EXERCISE AIM
Copy out exactly the lines from the start of the data to the line containing "20, .9), cl)". Include both.

INFORMATION SUPPLIED
⁂

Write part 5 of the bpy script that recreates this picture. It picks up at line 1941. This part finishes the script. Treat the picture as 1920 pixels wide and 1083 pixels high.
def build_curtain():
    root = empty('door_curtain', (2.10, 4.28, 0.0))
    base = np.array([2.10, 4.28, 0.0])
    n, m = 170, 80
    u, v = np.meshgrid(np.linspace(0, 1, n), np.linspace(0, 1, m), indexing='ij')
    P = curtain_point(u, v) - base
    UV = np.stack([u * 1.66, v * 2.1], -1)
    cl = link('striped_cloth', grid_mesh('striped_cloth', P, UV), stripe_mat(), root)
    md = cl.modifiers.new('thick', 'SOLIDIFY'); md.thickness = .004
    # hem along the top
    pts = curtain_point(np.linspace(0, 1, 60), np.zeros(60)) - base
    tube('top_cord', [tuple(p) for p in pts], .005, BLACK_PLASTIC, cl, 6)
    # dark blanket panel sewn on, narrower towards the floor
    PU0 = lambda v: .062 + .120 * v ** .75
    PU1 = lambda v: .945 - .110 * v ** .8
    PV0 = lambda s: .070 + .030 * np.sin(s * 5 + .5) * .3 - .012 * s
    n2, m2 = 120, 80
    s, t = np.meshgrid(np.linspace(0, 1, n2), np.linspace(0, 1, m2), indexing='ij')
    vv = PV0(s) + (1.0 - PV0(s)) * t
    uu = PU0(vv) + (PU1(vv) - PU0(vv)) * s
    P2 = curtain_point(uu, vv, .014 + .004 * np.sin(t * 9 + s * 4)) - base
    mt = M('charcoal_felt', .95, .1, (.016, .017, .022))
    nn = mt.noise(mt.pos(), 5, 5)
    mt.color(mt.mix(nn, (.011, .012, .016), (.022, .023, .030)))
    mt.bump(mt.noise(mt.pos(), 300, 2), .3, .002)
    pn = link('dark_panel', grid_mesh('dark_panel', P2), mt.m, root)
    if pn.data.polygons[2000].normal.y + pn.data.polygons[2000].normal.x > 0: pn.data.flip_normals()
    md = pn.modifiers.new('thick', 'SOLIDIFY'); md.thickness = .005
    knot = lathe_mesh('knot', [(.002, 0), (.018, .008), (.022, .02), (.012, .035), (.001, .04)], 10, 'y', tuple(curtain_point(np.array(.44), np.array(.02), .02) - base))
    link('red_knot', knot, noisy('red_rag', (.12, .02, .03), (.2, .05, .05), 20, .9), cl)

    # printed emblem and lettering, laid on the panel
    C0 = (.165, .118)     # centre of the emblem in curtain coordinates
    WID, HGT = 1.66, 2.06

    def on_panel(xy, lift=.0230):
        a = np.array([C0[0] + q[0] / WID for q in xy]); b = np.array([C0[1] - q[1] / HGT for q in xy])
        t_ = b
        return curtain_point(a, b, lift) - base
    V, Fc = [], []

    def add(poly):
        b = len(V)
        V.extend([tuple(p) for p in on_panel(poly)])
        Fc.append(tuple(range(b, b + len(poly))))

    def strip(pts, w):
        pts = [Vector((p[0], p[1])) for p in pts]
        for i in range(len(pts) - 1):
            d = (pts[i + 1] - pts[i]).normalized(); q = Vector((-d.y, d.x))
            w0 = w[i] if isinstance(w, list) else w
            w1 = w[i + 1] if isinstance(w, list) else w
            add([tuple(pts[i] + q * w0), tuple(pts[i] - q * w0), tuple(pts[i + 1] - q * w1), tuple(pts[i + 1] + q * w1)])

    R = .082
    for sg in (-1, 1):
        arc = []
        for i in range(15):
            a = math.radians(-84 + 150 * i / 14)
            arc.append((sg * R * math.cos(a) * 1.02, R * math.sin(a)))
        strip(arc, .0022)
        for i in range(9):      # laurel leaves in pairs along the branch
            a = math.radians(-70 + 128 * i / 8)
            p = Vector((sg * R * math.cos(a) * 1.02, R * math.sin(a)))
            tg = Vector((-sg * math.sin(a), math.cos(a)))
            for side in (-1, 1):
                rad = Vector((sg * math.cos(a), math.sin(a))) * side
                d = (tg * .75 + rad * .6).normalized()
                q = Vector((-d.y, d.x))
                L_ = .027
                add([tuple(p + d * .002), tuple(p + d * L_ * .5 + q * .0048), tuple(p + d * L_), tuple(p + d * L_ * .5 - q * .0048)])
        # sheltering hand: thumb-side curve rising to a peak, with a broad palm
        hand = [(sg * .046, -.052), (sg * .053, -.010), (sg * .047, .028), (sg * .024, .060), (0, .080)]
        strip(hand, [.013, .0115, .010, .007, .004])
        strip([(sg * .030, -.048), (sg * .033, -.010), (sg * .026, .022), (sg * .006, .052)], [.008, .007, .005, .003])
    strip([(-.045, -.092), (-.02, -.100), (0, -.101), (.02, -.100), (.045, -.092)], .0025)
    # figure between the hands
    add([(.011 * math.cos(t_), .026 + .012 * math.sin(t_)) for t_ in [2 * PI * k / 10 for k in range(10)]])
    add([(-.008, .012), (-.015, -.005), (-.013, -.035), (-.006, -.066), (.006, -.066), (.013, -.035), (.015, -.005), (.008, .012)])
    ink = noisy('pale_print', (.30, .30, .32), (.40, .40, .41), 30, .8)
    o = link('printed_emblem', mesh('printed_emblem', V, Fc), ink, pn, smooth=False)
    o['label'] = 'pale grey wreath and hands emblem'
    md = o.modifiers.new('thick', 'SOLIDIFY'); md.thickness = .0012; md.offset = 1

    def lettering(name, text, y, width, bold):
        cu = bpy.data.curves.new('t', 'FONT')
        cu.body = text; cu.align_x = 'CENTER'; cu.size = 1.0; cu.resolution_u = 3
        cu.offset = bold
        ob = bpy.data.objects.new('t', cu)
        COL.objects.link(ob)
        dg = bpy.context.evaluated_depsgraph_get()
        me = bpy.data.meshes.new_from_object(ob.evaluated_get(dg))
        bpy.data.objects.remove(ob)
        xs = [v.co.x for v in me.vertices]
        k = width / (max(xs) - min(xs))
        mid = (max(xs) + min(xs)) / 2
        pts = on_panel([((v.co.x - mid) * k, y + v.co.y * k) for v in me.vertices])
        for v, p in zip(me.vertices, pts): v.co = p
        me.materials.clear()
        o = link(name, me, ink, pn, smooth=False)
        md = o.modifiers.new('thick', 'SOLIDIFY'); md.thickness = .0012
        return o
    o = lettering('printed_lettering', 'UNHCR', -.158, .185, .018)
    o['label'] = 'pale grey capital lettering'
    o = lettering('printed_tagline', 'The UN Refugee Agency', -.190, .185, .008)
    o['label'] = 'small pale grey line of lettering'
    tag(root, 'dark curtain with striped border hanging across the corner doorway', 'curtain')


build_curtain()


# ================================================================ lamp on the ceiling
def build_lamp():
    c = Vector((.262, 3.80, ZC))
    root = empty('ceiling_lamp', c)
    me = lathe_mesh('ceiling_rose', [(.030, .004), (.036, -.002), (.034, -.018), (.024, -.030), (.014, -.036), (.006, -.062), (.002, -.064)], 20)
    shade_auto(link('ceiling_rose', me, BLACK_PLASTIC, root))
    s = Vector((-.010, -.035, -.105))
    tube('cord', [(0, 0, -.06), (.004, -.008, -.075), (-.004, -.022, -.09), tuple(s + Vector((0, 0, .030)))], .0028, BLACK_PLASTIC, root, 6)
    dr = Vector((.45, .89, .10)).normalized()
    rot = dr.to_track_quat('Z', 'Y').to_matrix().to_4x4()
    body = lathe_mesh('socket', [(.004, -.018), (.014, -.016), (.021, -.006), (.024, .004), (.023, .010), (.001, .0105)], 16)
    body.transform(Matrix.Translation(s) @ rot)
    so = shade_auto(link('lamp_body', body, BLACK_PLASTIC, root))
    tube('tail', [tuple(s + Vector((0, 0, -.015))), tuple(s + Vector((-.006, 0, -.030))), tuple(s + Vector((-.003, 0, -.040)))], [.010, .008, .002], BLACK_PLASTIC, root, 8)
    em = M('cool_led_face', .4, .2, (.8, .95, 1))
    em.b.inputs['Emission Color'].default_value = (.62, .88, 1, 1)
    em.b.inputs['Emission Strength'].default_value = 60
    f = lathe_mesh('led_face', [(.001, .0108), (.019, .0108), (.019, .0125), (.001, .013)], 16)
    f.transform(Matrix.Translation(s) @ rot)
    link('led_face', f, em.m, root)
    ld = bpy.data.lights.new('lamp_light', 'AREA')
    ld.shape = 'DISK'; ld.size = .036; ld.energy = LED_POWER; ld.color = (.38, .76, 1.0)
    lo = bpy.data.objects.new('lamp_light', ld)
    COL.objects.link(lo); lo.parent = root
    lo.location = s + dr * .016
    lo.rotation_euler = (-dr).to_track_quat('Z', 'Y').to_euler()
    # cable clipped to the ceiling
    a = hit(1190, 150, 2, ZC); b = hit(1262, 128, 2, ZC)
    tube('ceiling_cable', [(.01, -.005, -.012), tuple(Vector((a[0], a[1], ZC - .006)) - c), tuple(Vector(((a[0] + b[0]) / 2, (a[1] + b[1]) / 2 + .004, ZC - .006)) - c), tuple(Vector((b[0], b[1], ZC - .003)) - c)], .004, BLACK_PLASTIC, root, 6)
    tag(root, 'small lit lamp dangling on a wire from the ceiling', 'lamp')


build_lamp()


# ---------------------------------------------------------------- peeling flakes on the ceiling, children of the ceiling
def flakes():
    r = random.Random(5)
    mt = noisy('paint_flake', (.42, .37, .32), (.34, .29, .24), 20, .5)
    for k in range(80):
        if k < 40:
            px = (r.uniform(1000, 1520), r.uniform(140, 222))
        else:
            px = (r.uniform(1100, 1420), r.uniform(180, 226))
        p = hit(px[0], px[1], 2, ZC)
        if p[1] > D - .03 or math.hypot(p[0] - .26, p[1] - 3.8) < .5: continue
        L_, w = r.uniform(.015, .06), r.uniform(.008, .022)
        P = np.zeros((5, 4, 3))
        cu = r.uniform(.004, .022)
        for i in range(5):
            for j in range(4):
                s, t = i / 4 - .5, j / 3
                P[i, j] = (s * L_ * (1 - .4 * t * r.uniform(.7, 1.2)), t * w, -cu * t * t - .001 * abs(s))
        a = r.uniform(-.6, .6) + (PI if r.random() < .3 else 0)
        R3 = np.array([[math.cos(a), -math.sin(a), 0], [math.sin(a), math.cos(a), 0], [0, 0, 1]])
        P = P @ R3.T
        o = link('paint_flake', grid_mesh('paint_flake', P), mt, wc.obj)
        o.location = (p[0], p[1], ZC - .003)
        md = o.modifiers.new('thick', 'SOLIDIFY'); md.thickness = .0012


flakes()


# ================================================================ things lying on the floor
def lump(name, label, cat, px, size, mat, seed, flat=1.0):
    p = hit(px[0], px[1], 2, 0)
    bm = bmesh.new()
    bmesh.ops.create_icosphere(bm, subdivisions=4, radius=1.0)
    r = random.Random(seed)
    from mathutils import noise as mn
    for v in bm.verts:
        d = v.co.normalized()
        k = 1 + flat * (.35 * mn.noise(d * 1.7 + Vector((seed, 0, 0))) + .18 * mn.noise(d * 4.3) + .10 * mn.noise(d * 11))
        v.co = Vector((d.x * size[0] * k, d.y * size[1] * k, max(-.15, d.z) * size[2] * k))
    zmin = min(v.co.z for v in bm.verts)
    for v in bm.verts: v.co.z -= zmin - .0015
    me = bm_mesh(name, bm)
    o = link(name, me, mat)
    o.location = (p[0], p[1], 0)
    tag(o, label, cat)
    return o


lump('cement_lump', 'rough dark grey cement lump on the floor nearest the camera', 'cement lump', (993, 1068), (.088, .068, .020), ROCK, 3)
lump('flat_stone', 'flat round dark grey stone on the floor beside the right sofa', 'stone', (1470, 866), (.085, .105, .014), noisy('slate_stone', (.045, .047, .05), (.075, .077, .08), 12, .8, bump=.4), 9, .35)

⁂

ANSWER FOR THIS EXERCISE
Write part 5 of the bpy script that recreates this picture. It picks up at line 1941. This part finishes the script. Treat the picture as 1920 pixels wide and 1083 pixels high.
def build_curtain():
    root = empty('door_curtain', (2.10, 4.28, 0.0))
    base = np.array([2.10, 4.28, 0.0])
    n, m = 170, 80
    u, v = np.meshgrid(np.linspace(0, 1, n), np.linspace(0, 1, m), indexing='ij')
    P = curtain_point(u, v) - base
    UV = np.stack([u * 1.66, v * 2.1], -1)
    cl = link('striped_cloth', grid_mesh('striped_cloth', P, UV), stripe_mat(), root)
    md = cl.modifiers.new('thick', 'SOLIDIFY'); md.thickness = .004
    # hem along the top
    pts = curtain_point(np.linspace(0, 1, 60), np.zeros(60)) - base
    tube('top_cord', [tuple(p) for p in pts], .005, BLACK_PLASTIC, cl, 6)
    # dark blanket panel sewn on, narrower towards the floor
    PU0 = lambda v: .062 + .120 * v ** .75
    PU1 = lambda v: .945 - .110 * v ** .8
    PV0 = lambda s: .070 + .030 * np.sin(s * 5 + .5) * .3 - .012 * s
    n2, m2 = 120, 80
    s, t = np.meshgrid(np.linspace(0, 1, n2), np.linspace(0, 1, m2), indexing='ij')
    vv = PV0(s) + (1.0 - PV0(s)) * t
    uu = PU0(vv) + (PU1(vv) - PU0(vv)) * s
    P2 = curtain_point(uu, vv, .014 + .004 * np.sin(t * 9 + s * 4)) - base
    mt = M('charcoal_felt', .95, .1, (.016, .017, .022))
    nn = mt.noise(mt.pos(), 5, 5)
    mt.color(mt.mix(nn, (.011, .012, .016), (.022, .023, .030)))
    mt.bump(mt.noise(mt.pos(), 300, 2), .3, .002)
    pn = link('dark_panel', grid_mesh('dark_panel', P2), mt.m, root)
    if pn.data.polygons[2000].normal.y + pn.data.polygons[2000].normal.x > 0: pn.data.flip_normals()
    md = pn.modifiers.new('thick', 'SOLIDIFY'); md.thickness = .005
    knot = lathe_mesh('knot', [(.002, 0), (.018, .008), (.022, .02), (.012, .035), (.001, .04)], 10, 'y', tuple(curtain_point(np.array(.44), np.array(.02), .02) - base))
    link('red_knot', knot, noisy('red_rag', (.12, .02, .03), (.2, .05, .05), 20, .9), cl)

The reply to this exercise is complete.